Sainte-Thérèse à Vouvray et La Bruyère à Tours : collèges précurseurs

Pour cette année 2014-2015, deux collèges du département expérimentent cette nouvelle formule avec, tout d’abord, la création d’un spectacle de marionnettes au collège La Bruyère, gérée par l’artiste Charlotte Gosselin de l’association l’Arc Electrique. Collège La Bruyère cité au passage comme étant un exemple de réussite en matière d’éducation artistique puisqu’on y trouve une section CHAT (Classes à Horaires Aménagés Théâtre).

Ensuite c’est le collège privé Sainte-Thérèse de Vouvray qui se distingue avec la participation d’une grosse référence locale de la musique ancienne, l’ensemble PhilidOr, d’une écrivaine en résidence, d’un metteur en scène et d’une comédienne pour écrire un conte musical que l’on pourra découvrir Salle Thélème le 17 avril prochain.

A la rentrée prochaine, le principe est appelé à s’étendre sur d’autres collèges du territoire.
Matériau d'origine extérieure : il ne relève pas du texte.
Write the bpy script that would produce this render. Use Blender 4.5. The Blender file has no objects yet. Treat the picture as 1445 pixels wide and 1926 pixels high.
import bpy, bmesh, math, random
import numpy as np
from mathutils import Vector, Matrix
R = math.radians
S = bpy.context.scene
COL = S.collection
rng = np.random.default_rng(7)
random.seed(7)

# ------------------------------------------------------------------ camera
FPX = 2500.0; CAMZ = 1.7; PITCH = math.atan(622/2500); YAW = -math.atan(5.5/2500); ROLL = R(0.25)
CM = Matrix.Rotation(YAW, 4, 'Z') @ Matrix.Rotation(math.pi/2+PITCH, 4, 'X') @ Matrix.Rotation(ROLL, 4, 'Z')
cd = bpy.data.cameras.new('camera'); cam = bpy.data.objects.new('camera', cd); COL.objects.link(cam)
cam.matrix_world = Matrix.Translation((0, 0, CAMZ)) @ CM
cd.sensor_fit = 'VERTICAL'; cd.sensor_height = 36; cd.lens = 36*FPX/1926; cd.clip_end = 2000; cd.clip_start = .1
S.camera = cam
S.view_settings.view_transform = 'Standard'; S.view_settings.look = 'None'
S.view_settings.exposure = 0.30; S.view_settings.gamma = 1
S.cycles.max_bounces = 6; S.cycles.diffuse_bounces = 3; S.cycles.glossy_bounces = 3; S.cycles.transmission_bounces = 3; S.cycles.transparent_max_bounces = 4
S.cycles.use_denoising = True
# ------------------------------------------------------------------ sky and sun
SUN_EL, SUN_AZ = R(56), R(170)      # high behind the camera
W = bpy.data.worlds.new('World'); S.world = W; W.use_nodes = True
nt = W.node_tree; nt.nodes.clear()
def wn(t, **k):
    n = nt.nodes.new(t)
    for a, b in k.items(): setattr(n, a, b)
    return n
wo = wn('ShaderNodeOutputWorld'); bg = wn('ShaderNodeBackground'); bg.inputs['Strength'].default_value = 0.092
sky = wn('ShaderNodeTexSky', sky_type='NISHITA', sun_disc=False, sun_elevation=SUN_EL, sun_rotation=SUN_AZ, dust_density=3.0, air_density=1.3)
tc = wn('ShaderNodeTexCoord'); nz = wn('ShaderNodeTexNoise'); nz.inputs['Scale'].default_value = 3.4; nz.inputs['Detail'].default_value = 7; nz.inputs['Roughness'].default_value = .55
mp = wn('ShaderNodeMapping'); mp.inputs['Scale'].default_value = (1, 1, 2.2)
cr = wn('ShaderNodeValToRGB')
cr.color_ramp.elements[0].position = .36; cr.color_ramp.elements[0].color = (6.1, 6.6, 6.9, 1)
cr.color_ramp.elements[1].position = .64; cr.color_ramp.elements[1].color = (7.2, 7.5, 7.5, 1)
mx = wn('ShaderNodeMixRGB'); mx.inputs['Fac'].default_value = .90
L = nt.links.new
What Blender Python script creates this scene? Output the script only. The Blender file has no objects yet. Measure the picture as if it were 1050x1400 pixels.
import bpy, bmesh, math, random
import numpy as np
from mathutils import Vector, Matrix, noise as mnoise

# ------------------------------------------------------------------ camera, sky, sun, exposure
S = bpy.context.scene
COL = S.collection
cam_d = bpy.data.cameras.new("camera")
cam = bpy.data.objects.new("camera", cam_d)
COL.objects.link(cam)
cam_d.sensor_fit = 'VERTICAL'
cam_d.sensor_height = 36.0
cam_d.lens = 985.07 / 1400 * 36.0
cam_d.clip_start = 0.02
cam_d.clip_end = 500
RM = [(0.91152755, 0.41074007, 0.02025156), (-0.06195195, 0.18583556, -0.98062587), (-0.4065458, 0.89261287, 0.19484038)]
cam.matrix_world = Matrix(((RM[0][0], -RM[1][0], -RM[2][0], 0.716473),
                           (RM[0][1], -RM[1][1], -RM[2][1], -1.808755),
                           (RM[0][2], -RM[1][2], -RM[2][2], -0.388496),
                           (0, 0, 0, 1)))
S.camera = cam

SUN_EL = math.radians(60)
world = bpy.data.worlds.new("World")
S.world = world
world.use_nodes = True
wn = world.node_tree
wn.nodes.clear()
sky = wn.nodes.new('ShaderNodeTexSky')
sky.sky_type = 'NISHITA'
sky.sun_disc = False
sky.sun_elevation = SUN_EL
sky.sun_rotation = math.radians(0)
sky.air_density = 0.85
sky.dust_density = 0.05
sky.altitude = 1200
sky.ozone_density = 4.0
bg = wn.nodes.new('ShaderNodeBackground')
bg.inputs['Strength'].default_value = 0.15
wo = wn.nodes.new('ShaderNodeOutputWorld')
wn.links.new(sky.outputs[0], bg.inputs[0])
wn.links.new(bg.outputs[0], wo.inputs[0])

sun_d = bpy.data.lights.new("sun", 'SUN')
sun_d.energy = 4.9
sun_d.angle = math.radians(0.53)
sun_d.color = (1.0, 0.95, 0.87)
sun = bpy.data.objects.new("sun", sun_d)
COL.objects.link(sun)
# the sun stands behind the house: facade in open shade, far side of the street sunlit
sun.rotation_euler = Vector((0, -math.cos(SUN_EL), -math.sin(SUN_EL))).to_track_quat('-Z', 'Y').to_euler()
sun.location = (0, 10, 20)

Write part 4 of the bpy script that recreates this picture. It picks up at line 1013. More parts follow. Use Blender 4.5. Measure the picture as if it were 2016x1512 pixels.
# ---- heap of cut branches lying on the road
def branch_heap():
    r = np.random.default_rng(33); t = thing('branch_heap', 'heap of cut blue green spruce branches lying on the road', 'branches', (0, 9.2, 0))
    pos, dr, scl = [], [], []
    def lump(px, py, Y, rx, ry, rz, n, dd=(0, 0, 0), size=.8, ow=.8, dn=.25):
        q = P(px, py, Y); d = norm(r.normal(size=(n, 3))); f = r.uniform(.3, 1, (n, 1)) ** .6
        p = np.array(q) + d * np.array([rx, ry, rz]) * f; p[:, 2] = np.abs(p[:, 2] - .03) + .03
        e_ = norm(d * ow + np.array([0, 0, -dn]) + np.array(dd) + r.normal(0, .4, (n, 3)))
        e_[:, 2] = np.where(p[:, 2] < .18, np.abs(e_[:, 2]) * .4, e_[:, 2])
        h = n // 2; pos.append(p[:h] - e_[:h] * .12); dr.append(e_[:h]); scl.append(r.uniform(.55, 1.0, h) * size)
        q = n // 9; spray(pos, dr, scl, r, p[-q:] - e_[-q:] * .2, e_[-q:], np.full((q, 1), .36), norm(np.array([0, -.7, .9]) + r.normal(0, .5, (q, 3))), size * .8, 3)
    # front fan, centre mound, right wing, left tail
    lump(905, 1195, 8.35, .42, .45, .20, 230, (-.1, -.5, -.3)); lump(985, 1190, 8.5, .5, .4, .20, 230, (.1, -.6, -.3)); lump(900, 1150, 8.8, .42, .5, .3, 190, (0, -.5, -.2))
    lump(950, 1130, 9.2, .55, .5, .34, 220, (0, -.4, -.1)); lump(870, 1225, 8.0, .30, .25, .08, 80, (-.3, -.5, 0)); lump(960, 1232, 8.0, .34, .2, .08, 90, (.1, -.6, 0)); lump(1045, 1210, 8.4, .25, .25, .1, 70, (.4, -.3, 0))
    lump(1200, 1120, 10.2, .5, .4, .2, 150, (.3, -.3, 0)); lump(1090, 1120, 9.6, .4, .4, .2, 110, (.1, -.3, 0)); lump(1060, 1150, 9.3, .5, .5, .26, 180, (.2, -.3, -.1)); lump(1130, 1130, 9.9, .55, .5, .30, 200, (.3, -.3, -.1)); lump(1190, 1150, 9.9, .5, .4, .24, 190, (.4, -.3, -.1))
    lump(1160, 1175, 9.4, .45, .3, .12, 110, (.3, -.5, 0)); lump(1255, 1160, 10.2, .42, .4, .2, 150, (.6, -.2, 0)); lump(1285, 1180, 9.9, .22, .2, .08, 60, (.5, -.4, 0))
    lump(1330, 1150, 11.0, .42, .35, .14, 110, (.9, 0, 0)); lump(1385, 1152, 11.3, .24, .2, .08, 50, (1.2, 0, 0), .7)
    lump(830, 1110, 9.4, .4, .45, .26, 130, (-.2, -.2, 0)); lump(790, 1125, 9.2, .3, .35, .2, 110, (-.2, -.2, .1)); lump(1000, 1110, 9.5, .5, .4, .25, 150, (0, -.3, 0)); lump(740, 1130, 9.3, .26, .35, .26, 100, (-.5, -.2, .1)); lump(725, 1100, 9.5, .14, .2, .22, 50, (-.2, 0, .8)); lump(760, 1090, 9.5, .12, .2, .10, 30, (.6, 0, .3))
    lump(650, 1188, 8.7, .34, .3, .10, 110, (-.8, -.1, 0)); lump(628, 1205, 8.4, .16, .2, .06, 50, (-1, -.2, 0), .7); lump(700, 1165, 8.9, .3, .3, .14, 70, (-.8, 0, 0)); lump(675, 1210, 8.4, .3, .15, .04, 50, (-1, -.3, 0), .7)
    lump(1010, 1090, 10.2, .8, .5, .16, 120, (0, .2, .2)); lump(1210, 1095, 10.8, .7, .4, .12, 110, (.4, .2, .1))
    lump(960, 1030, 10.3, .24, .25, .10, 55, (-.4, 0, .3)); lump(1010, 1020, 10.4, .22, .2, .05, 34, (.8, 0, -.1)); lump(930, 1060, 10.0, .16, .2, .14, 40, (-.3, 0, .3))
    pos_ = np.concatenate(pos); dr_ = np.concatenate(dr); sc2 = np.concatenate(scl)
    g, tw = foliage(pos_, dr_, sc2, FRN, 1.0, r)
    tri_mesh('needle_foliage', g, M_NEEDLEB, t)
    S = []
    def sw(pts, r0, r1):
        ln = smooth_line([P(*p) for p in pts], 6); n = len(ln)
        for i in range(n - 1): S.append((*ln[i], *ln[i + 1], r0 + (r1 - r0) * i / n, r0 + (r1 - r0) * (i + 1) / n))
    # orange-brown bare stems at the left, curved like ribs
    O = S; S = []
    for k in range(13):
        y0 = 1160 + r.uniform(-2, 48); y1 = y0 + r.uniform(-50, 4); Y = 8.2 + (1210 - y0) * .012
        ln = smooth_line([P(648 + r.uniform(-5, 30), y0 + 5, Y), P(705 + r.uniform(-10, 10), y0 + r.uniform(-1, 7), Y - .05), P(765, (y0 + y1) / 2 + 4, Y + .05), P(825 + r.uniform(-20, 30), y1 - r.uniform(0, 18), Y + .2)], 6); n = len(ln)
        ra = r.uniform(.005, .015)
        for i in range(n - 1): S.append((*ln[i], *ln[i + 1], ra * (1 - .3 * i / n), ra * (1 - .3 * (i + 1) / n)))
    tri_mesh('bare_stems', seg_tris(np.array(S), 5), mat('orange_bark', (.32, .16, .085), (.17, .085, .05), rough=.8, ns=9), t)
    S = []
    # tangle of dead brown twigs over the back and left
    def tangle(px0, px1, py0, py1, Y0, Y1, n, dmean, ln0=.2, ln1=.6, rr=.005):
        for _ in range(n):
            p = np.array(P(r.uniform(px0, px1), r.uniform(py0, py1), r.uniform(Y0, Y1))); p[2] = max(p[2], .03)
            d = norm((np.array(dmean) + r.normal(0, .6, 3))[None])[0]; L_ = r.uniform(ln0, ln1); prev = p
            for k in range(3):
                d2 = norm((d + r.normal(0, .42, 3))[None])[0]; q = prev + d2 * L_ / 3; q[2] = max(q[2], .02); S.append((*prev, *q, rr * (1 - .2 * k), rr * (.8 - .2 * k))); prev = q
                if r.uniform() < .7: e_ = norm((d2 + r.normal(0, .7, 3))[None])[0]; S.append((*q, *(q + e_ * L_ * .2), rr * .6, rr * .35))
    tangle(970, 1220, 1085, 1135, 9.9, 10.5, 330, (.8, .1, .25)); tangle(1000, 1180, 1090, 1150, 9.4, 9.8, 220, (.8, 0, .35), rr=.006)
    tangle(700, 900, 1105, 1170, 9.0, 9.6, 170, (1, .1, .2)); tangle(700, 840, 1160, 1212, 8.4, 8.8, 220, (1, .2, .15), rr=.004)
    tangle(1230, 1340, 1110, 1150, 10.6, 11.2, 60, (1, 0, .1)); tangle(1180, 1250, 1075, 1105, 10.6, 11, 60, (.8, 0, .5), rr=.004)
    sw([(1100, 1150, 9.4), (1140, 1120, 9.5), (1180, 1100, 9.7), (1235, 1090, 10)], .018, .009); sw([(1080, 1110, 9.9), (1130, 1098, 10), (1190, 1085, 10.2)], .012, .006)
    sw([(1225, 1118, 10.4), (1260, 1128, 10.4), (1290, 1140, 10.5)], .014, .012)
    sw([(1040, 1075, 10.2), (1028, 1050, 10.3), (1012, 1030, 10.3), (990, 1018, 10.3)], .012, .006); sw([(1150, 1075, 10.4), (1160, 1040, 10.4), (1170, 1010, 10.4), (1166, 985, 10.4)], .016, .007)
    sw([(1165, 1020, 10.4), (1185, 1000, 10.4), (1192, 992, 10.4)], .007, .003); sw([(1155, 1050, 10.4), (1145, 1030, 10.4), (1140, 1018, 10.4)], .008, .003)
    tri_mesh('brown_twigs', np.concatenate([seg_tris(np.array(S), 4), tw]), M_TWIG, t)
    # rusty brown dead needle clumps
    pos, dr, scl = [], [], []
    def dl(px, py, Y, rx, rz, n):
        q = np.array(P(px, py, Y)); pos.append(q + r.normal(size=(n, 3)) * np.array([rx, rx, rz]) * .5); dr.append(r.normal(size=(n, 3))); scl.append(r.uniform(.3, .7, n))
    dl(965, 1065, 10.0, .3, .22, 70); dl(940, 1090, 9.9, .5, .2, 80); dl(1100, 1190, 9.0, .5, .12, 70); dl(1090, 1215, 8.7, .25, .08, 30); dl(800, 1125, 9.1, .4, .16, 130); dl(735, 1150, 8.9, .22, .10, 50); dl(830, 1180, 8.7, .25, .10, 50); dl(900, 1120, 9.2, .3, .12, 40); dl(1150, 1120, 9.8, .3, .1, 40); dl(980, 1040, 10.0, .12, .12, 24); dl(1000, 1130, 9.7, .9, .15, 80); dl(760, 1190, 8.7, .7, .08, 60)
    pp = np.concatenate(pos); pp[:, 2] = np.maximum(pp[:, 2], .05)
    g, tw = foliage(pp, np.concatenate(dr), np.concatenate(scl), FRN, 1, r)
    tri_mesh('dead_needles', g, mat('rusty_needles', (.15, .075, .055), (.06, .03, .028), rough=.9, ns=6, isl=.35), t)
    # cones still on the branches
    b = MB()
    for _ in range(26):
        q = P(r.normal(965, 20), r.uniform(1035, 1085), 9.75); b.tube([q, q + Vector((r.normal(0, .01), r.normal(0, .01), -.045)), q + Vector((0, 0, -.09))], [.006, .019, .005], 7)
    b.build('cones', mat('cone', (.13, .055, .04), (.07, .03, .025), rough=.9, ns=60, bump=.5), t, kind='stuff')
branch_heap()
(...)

Plus fort que le gagnant-gagnant : le gagnant-gagnant-gagnant-gagnant

Pour compléter le dispositif, des étudiants de la fac de musique et musicologie et d’arts du spectacle sont appelés à intervenir auprès de l’équipe pédagogique et des professionnels dans le cadre d’une matière qui comptera pour l’obtention de leur examen. En effet, l’Université de Tours ouvre une UEO, c’est-à-dire une Unité d’Enseignement d’Ouverture, intitulée «Création musicale en collège et médiation».

A ce jeu, tout le monde devrait y gagner : les profs du collège qui seront épaulés dans leur projet, les étudiants qui auront une première expérience concrète de l’enseignement de leur discipline, les professionnels qui pourront partager leur expérience et leur métier avec des collégiens et des étudiants et, enfin, les collégiens, petits veinards qui ne se contenteront plus d’aller au théâtre une ou deux fois par an, mais seront au cœur d’un processus de création artistique complète, sur une année scolaire. A noter également que l’accent sera mis sur le patrimoine culturel local.

A terme tous les collèges seront sur le même pied d’égalité et il devrait enfin y avoir une vraie continuité entre la maternelle et l’université dans l’apprentissage de la culture, cet «outil pédagogique» qui, selon Loïc Vaillant président de l’Université, «permet de se construire un regard personnel sur le monde». Et vu l’état dudit «monde» en ce moment, le moins qu’on puisse dire c’est qu’on en a grand besoin.